Schoolgirls wearing a hijab is a path to extremism? Now that’s a leap

Feb 6, 2018 by

The Ofsted chief is just the latest public official to distort and oversimplify the role of conservative Islam in schools

Samira Shackle –

St Stephen’s primary school in Newham, east London hit the headlines last month, after headteacher Neena Lall banned the wearing of hijabs for girls under the age of eight. There was a backlash; 19,000 people signed a petition protesting against the decision and the school governors overturned the ban.

Then Ofsted’s chief inspector, Amanda Spielman, made an unusual intervention, publicly supporting Lall. Speaking at a Church of England schools conference on Thursday, she said that headteachers should have the right to set rules on uniform.

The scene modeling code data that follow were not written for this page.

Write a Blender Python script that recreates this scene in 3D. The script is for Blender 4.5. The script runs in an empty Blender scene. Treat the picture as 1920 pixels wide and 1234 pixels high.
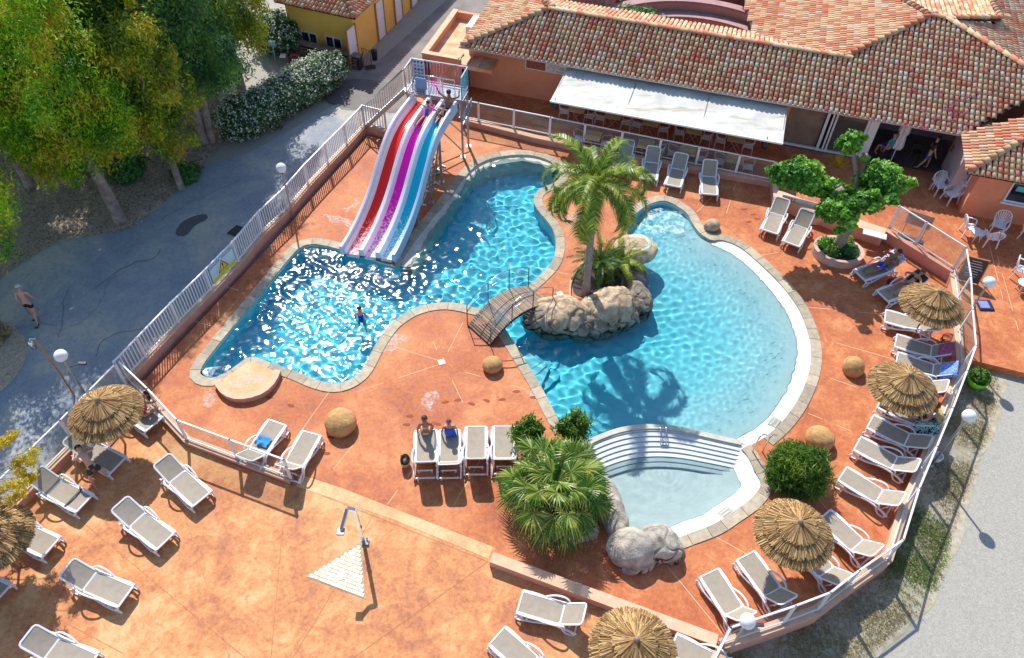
import bpy, bmesh, math, random
import numpy as np
from mathutils import Vector, Matrix, noise, geometry
SC = bpy.context.scene
COL = SC.collection
PI = math.pi
# ---------------------------------------------------------------- camera
F_PX, CAM_H = 1493.0, 21.5                       # focal length in photo pixels, drone height in metres
_d = Vector((-38 / F_PX, -1320 / F_PX, -1)).normalized()
_up = -_d
_fy = (Vector((0, 0, -1)) - _up * Vector((0, 0, -1)).dot(_up)).normalized()
_x = _fy.cross(_up)
ROT = Matrix((_x, _fy, _up))
cam = bpy.data.objects.new('camera', bpy.data.cameras.new('camera'))
COL.objects.link(cam); SC.camera = cam
cam.data.sensor_width = 36; cam.data.lens = 36 * F_PX / 1920
cam.data.clip_start = .5; cam.data.clip_end = 600
cam.matrix_world = Matrix.Translation((0, 0, CAM_H)) @ ROT.to_4x4()
# ---------------------------------------------------------------- light
SUN = Vector((-.22, .665, .71)).normalized()
world = bpy.data.worlds.new('World'); SC.world = world; world.use_nodes = True
wn = world.node_tree
sky = wn.nodes.new('ShaderNodeTexSky'); sky.sky_type = 'NISHITA'; sky.sun_disc = False
sky.sun_elevation = math.asin(SUN.z); sky.sun_rotation = math.atan2(SUN.x, SUN.y)
sky.air_density = 1.0; sky.dust_density = .6; sky.ozone_density = 2.0
wn.links.new(sky.outputs[0], wn.nodes['Background'].inputs[0])
wn.nodes['Background'].inputs[1].default_value = .15
sl = bpy.data.lights.new('sun', 'SUN'); so = bpy.data.objects.new('sun', sl); COL.objects.link(so)
sl.energy = 4.5; sl.angle = math.radians(.5); sl.color = (1, .955, .88)
so.rotation_euler = SUN.to_track_quat('Z', 'Y').to_euler(); so.location = (0, 40, 60)
sl.cycles.is_caustics_light = True
vs = SC.view_settings
vs.view_transform = 'Standard'; vs.look = 'None'; vs.gamma = 1; vs.use_curve_mapping = False
vs.exposure = .38
SC.cycles.max_bounces = 8; SC.cycles.transparent_max_bounces = 16
SC.cycles.sample_clamp_indirect = 6
SC.cycles.caustics_reflective = False

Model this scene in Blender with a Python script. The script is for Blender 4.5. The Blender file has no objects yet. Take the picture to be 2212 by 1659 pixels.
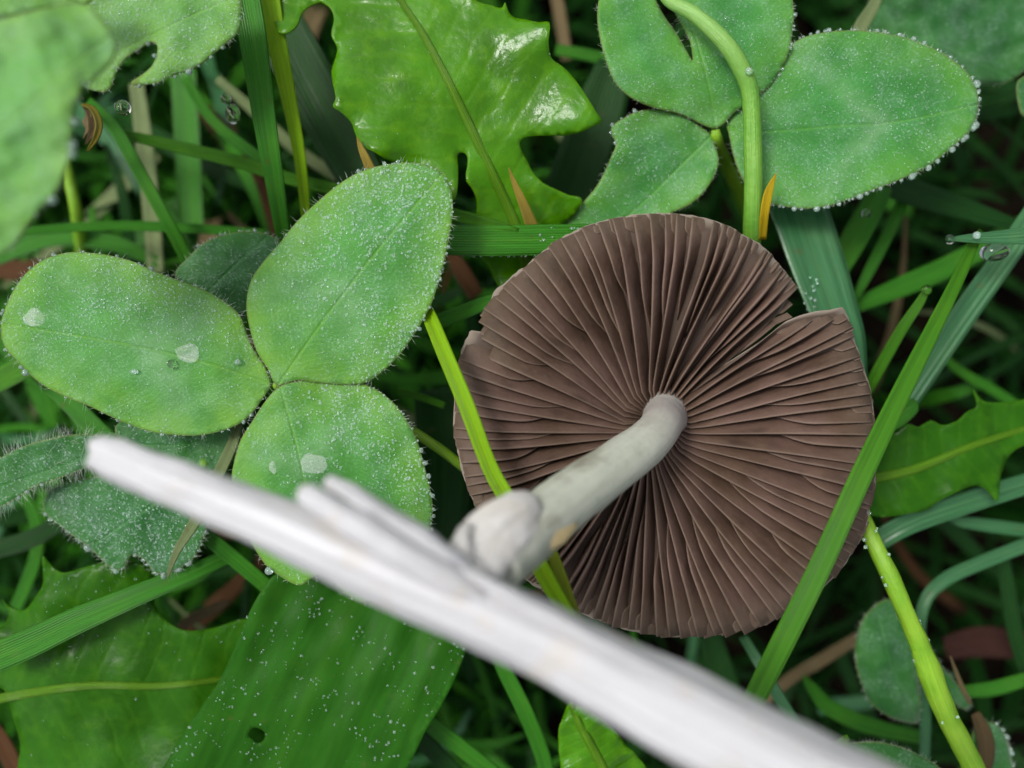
import bpy, bmesh, math, random
import numpy as np
from mathutils import Vector, noise
from mathutils.geometry import delaunay_2d_cdt

rnd = random.Random(7)
nr = np.random.default_rng(7)
scene = bpy.context.scene
COL = scene.collection

# ------------------------------------------------------------------ camera, sky, sun, exposure
HC = 7.5            # camera height above the focus plane, cm (all lengths below are cm, stored as metres)
TANH = 0.641
cam_d = bpy.data.cameras.new("camera")
cam = bpy.data.objects.new("camera", cam_d)
COL.objects.link(cam)
cam.location = (0, 0, HC * .01)
cam_d.sensor_width = 36
cam_d.lens = 18 / TANH
cam_d.clip_start = 0.002
cam_d.clip_end = 100
cam_d.dof.use_dof = True
cam_d.dof.focus_distance = 0.0752
cam_d.dof.aperture_fstop = cam_d.lens / 2.7
scene.camera = cam

SUN_EL, SUN_AZ = 58, 150        # soft overcast light from the upper left of the picture
w = bpy.data.worlds.new("World")
scene.world = w
w.use_nodes = True
wn = w.node_tree
bg = wn.nodes["Background"]
sky = wn.nodes.new("ShaderNodeTexSky")
sky.sky_type = 'NISHITA'
sky.sun_disc = False
sky.sun_elevation = math.radians(SUN_EL)
sky.sun_rotation = math.radians(90 - SUN_AZ)
sky.dust_density = 4
hs = wn.nodes.new("ShaderNodeHueSaturation")
hs.inputs['Saturation'].default_value = 0.35      # cloud cover greys the sky evenly
wn.links.new(sky.outputs[0], hs.inputs['Color'])
wn.links.new(hs.outputs[0], bg.inputs[0])
bg.inputs[1].default_value = 0.10
sun_d = bpy.data.lights.new("sun", 'SUN')
sun_d.energy = 1.2
sun_d.angle = math.radians(15)
sun_d.color = (1, .97, .93)
sun = bpy.data.objects.new("sun", sun_d)
COL.objects.link(sun)
_e, _a = math.radians(SUN_EL), math.radians(SUN_AZ)
sun.rotation_euler = Vector((math.cos(_e) * math.cos(_a), math.cos(_e) * math.sin(_a), math.sin(_e))).to_track_quat('Z', 'Y').to_euler()
sun.location = (0, 0, 1)
scene.view_settings.view_transform = 'Standard'
scene.view_settings.look = 'None'
scene.view_settings.gamma = 1
scene.view_settings.exposure = 0.78
scene.cycles.max_bounces = 5
scene.cycles.diffuse_bounces = 2
scene.cycles.glossy_bounces = 3
scene.cycles.transmission_bounces = 5
scene.cycles.transparent_max_bounces = 12

# ------------------------------------------------------------------ helpers
def kz(z):
    return 2 * TANH * (HC - z) / 2212

def P(x, y, z):
    "point seen at picture place x, y (2212 x 1659 grid) that lies at height z"
    k = kz(z)
    return ((x - 1106) * k * .01, (829.5 - y) * k * .01, z * .01)

def R(s, ox, oy):
    return lambda pts: [(p[0] * s + ox, p[1] * s + oy) + tuple(p[2:]) for p in pts]
R1 = R(.33603, 0, 0)
R2 = R(.37805, 501.75, 0)
R3 = R(.4456, 1226.5, 0)
R4 = R(.47887, 0, 473.9)
R6 = R(.47887, 0, 892)
R7 = R(.3952, 836.25, 1003.5)
R8 = R(.66376, 1505.25, 557.5)

def tag(o, label=None, cat=None, group=None, kind=None):
    if label: o['label'] = label
    if cat: o['category'] = cat
    if group: o['group'] = group
    if kind: o['kind'] = kind
    return o

def mesh_obj(name, verts, faces, mat, parent=None, smooth=True, attrs=None):
    me = bpy.data.meshes.new(name)
    me.from_pydata([tuple(v) for v in verts], [], [tuple(f) for f in faces])
    if attrs:
        for k, a in attrs.items():
            at = me.attributes.new(k, 'FLOAT', 'POINT')
            at.data.foreach_set('value', np.asarray(a, dtype=np.float32))
    me.materials.append(mat)
    if smooth:
        me.polygons.foreach_set('use_smooth', [True] * len(me.polygons))
    me.update()
    o = bpy.data.objects.new(name, me)
    COL.objects.link(o)
    if parent: o.parent = parent
    return o

def empty(name, label, cat, group=None):
    o = bpy.data.objects.new(name, None)
    o.empty_display_size = .005
    COL.objects.link(o)
    return tag(o, label, cat, group)

def catmull(pts, n, closed=False):
    pts = np.asarray(pts, float)
    m = len(pts)
    out = []
    segs = m if closed else m - 1
    for i in range(segs):
        if closed:
            p0, p1, p2, p3 = pts[(i - 1) % m], pts[i], pts[(i + 1) % m], pts[(i + 2) % m]
        else:
            p1, p2 = pts[i], pts[i + 1]
            p0 = pts[i - 1] if i > 0 else 2 * p1 - p2
            p3 = pts[i + 2] if i + 2 < m else 2 * p2 - p1
        for j in range(n):
            t = j / n
            out.append(.5 * ((2 * p1) + (-p0 + p2) * t + (2 * p0 - 5 * p1 + 4 * p2 - p3) * t * t + (-p0 + 3 * p1 - 3 * p2 + p3) * t ** 3))
    if not closed:
        out.append(pts[-1])
    return np.array(out)

def resample(poly, step, closed=True):
    poly = np.asarray(poly, float)
    if closed: poly = np.vstack([poly, poly[:1]])
    d = np.r_[0, np.cumsum(np.hypot(*np.diff(poly[:, :2], axis=0).T))]
    n = max(8, int(d[-1] / step))
    s = np.linspace(0, d[-1], n, endpoint=not closed)
    return np.stack([np.interp(s, d, poly[:, i]) for i in range(poly.shape[1])], 1)

def inside(poly, q):
    x, y = q[:, 0], q[:, 1]
    r = np.zeros(len(q), bool)
    j = len(poly) - 1
    for i in range(len(poly)):
        xi, yi = poly[i]; xj, yj = poly[j]
        if yi != yj:
            c = ((yi > y) != (yj > y)) & (x < (xj - xi) * (y - yi) / (yj - yi) + xi)
            r ^= c
        j = i
    return r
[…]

This was a fair comment – but from there on in, her comments deviated wildly from talking about the hijab for children.

I didn’t want to wear my hijab, and don’t believe very young girls should wear them today

“Ofsted inspectors are increasingly brought into contact with those who want to actively pervert the purpose of education,” Spielman said. “Under the pretext of religious belief, they use education institutions, legal and illegal, to narrow young people’s horizons, to isolate and segregate, and in the worst cases to indoctrinate impressionable minds with extremist ideology.”

Her words fall just short of referencing the Trojan horse affair, the scandal that hit Birmingham’s schools in 2014 after an allegation that Muslim parents, governors and teachers were conspiring to run schools along Islamic lines. But the subtext is clearly there. Since 2014, this has become a shorthand for a broad and often vague range of anxieties about Muslims seeking “undue” influence in education. The Trojan horse affair led, more or less directly, to the new requirement for schools to promote British values – a vague term that suggests cultural conformity without being exactly clear on what these values are or why they are specifically British.

Spielman’s speech made a big leap from the debate about children wearing the hijab, to extremism. It is a leap that is made all too often by public officials, particularly when it comes to education. We see it time and time again: any policy question that relates to Muslims is immediately framed as an issue of terrorism, fundamentalism or a failure to integrate.